##### DATA LISTING #####

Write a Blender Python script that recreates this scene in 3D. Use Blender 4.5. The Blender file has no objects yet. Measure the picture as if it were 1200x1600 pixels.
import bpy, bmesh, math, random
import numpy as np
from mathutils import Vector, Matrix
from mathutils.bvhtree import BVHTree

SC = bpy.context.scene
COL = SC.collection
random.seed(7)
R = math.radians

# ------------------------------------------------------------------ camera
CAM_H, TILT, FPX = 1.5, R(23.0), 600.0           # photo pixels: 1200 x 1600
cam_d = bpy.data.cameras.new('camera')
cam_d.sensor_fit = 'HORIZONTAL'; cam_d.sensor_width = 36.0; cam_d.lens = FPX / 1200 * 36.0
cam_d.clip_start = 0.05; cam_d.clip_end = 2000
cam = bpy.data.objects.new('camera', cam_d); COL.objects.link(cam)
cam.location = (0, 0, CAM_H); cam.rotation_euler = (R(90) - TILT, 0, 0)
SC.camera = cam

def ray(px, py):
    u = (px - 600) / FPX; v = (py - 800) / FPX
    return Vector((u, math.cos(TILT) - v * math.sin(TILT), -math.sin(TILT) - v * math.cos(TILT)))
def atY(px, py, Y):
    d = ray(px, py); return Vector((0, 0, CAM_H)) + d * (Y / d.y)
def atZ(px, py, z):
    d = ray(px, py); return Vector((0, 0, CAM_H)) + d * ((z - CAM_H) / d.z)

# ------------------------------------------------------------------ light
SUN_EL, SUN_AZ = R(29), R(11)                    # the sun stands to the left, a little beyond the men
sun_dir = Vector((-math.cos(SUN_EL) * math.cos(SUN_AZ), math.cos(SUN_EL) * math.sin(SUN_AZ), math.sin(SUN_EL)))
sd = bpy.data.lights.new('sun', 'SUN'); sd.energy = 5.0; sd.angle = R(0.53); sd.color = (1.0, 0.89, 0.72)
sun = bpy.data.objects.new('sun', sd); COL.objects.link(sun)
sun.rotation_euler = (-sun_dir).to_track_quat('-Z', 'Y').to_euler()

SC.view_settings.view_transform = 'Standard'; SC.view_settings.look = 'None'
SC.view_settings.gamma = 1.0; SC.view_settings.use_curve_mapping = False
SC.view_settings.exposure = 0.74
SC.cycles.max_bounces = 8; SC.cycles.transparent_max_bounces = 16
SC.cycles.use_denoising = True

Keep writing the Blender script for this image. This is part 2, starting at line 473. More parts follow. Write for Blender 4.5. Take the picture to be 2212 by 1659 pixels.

#####

:: TASK OBJECTIVE ::
Return the full listing, character for character.

:: RESPONSE ::
Write a Blender Python script that recreates this scene in 3D. Use Blender 4.5. The Blender file has no objects yet. Measure the picture as if it were 1200x1600 pixels.
import bpy, bmesh, math, random
import numpy as np
from mathutils import Vector, Matrix
from mathutils.bvhtree import BVHTree

SC = bpy.context.scene
COL = SC.collection
random.seed(7)
R = math.radians

# ------------------------------------------------------------------ camera
CAM_H, TILT, FPX = 1.5, R(23.0), 600.0           # photo pixels: 1200 x 1600
cam_d = bpy.data.cameras.new('camera')
cam_d.sensor_fit = 'HORIZONTAL'; cam_d.sensor_width = 36.0; cam_d.lens = FPX / 1200 * 36.0
cam_d.clip_start = 0.05; cam_d.clip_end = 2000
cam = bpy.data.objects.new('camera', cam_d); COL.objects.link(cam)
cam.location = (0, 0, CAM_H); cam.rotation_euler = (R(90) - TILT, 0, 0)
SC.camera = cam

def ray(px, py):
    u = (px - 600) / FPX; v = (py - 800) / FPX
    return Vector((u, math.cos(TILT) - v * math.sin(TILT), -math.sin(TILT) - v * math.cos(TILT)))
def atY(px, py, Y):
    d = ray(px, py); return Vector((0, 0, CAM_H)) + d * (Y / d.y)
def atZ(px, py, z):
    d = ray(px, py); return Vector((0, 0, CAM_H)) + d * ((z - CAM_H) / d.z)

# ------------------------------------------------------------------ light
SUN_EL, SUN_AZ = R(29), R(11)                    # the sun stands to the left, a little beyond the men
sun_dir = Vector((-math.cos(SUN_EL) * math.cos(SUN_AZ), math.cos(SUN_EL) * math.sin(SUN_AZ), math.sin(SUN_EL)))
sd = bpy.data.lights.new('sun', 'SUN'); sd.energy = 5.0; sd.angle = R(0.53); sd.color = (1.0, 0.89, 0.72)
sun = bpy.data.objects.new('sun', sd); COL.objects.link(sun)
sun.rotation_euler = (-sun_dir).to_track_quat('-Z', 'Y').to_euler()

SC.view_settings.view_transform = 'Standard'; SC.view_settings.look = 'None'
SC.view_settings.gamma = 1.0; SC.view_settings.use_curve_mapping = False
SC.view_settings.exposure = 0.74
SC.cycles.max_bounces = 8; SC.cycles.transparent_max_bounces = 16
SC.cycles.use_denoising = True

Keep writing the Blender script for this image. This is part 2, starting at line 473. More parts follow. Write for Blender 4.5. Take the picture to be 2212 by 1659 pixels.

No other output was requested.